ある些細な誤解がきっかけで「評価は人が決めるもの」という話がでた。これは現在の企業に勤める感覚としては全くもってその通り。これをはき違えると、退職か窓際が待っている。処世術としては真。しかしへそ曲がりともは、これに対し、非常な違和感を覚える。評価は人が決めるもの。それは半分しか同意できない自分に戸惑う。その前提、他の評価が間違うことなど山ほどある。せめて自分が信じてあげなければ自分がかわいそう。もちろん自信と過信、狂信は紙一重。しかし冷静なる理性で自己を客観的に見つめていけば、信じるべきこととそうでないことは、案外、自分が知っている。



遠く歴史をふり返ってもそう。最近のことを思い起こしてもそう。そんな事例、山ほどある。たとえば、ともの好きな古代ギリシア。そこからガリレイにつながる宇宙観。わかりやすくいうと、天動説と地動説とのせめぎ合い。



中世まで天動説が信じられ、科学革命により近代的宇宙観(すなわち大地がそのものの移動を前提とする地動説)、になったという人は多けれど、それは大きな誤解。少し歴史をひもとけば、すぐに顕在化。他の評価の罠。常識の過ち。



古代ギリシアで一般的に天動説が信じられていたのは事実。それは宗教上の整合性もあるが、結局の所、人の実感にあっていたから。地動説を唱えたのはPhilolaosAristarchos。紀元前5世紀や紀元前4世紀頃のこと。

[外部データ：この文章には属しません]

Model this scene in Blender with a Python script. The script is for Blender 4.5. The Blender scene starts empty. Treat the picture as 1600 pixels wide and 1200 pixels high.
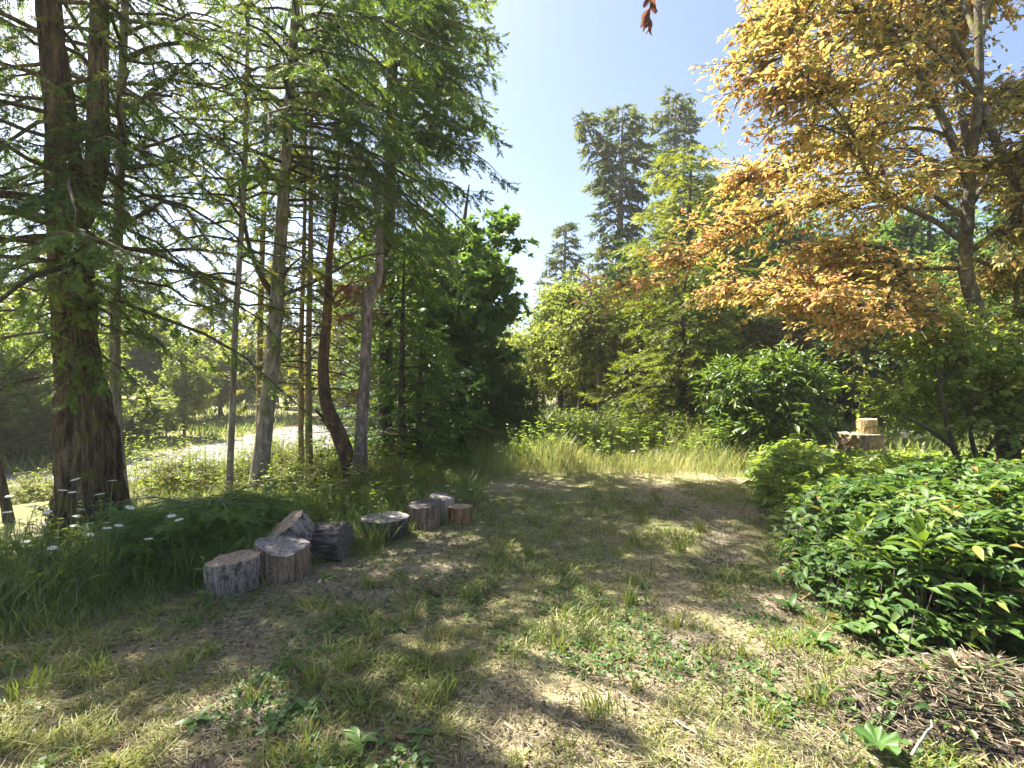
import bpy, math
import numpy as np
from mathutils import Matrix, Vector

# ------------------------------------------------------------------ camera, sky, sun, exposure
sc = bpy.context.scene
C = sc.collection
PI = math.pi
CAM_H = 1.5
cam_d = bpy.data.cameras.new('camera')
cam = bpy.data.objects.new('camera', cam_d)
C.objects.link(cam)
cam.location = (0, 0, CAM_H)
cam.rotation_euler = (PI / 2, 0, 0)
cam_d.sensor_width = 36
cam_d.lens = 18
cam_d.clip_start = 0.05
cam_d.clip_end = 2000
sc.camera = cam

SUN_EL, SUN_AZ = 55.0, 56.0            # azimuth: degrees to the left of the view direction
world = bpy.data.worlds.new('World')
sc.world = world
world.use_nodes = True
wn = world.node_tree
bg = wn.nodes['Background']
sky = wn.nodes.new('ShaderNodeTexSky')
sky.sky_type = 'NISHITA'
sky.sun_disc = False
sky.sun_elevation = math.radians(SUN_EL)
sky.sun_rotation = math.radians(-SUN_AZ)
sky.air_density = 0.75
sky.dust_density = 2.0
sky.ozone_density = 1.5
wn.links.new(sky.outputs[0], bg.inputs[0])
bg.inputs[1].default_value = 0.066
sun_d = bpy.data.lights.new('sun', 'SUN')
sun_d.energy = 5.0
sun_d.angle = math.radians(0.55)
sun_d.color = (1.0, 0.94, 0.82)
sun = bpy.data.objects.new('sun', sun_d)
C.objects.link(sun)
se, sa = math.radians(SUN_EL), math.radians(SUN_AZ)
SUN = Vector((-math.sin(sa) * math.cos(se), math.cos(sa) * math.cos(se), math.sin(se)))
sun.rotation_euler = SUN.to_track_quat('Z', 'Y').to_euler()
sun.location = SUN * 60
sc.view_settings.view_transform = 'Standard'
sc.view_settings.look = 'None'
sc.view_settings.gamma = 1
sc.view_settings.use_curve_mapping = False
sc.view_settings.exposure = 2.32
sc.render.engine = 'CYCLES'
sc.cycles.max_bounces = 14
sc.cycles.transparent_max_bounces = 8
sc.cycles.diffuse_bounces = 9
sc.cycles.transmission_bounces = 9


# ------------------------------------------------------------------ small helpers
def P(px, py, Y):
    """a place in the world, Y metres ahead, seen at that spot of the photograph"""
    return np.array([(px - 800) / 800 * Y, Y, CAM_H - (py - 600) / 800 * Y])


HAZE = 0.0009


def hash3(i, j, k):
    h = (i.astype(np.int64) * 374761393 + j.astype(np.int64) * 668265263 + k.astype(np.int64) * 2147483647) & 0xFFFFFFFF
    h = ((h ^ (h >> 13)) * 1274126177) & 0xFFFFFFFF
    h = h ^ (h >> 16)
    return (h & 0xFFFFFF) / float(0xFFFFFF)


def noise(p):
    p = np.asarray(p, float)
    f = np.floor(p)
    t = p - f
    t = t * t * (3 - 2 * t)
    i, j, k = f[:, 0], f[:, 1], f[:, 2]
    r = 0
    for a in (0, 1):
        for b in (0, 1):
            for c in (0, 1):
                w = (t[:, 0] if a else 1 - t[:, 0]) * (t[:, 1] if b else 1 - t[:, 1]) * (t[:, 2] if c else 1 - t[:, 2])
                r = r + w * hash3(i + a, j + b, k + c)
    return r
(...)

フィロラオスが置いた宇宙の中心は火。ともの思うところ、これも信仰心ある人の感覚に整合性が高い。すべての恵み太陽を世界の中心に置く考えは、胸の奥にしっくりと来る。だからこそ、中世になって新プラトン主義の中央火の考えが、コペルニクスに影響を与え、それが時を経てケプラーやガリレイにつながる。



太陽中心説は人の心に整合するところがあるとはいえ、明確な太陽中心説を唱えたアリスタルコスは神を冒涜したとして処刑の危機に瀕している。



困った知性はアリストテレス、プトレマイオス。彼らの論は実に緻密。説得力に富み、魅力的。ただ惜しむらくは、真実ではない。それでも中世にはかれらの天動説はキリスト教史観の根拠として取り込まれる。キリスト教を学問的に支えるスコラ学の科学的支柱として。これは特にアリストテレス。それでも科学技術の発展とともに彼らの理論にほころびがでる。しかし強固な「常識」は地動説の抹殺を計る。



確かにガリレオ、ガリレイは無邪気でバカで俗物的であったけれど、それでも天文学、力学で彼の残した功績は大。しかし、命を捨てるほどの覚悟では言っていない。命を捨てる覚悟で発言して、実際に火あぶりにあったのは別の人。



「真理におののくのは 裁く君らの方」 (うろおぼえ)

(ブルーノ ジョルダーノ Giordano Bruno 1548-1600/2/17 )


常識、評価、思わぬきっかけで過去へとタイムスリップしてしまったけれど、どうもそれはともの誤解もあったみたいだけれど、いずれにせよ、そろそろタイムリミット。仕事を始める時間。思いをはせるのは、また別の機会にしたい。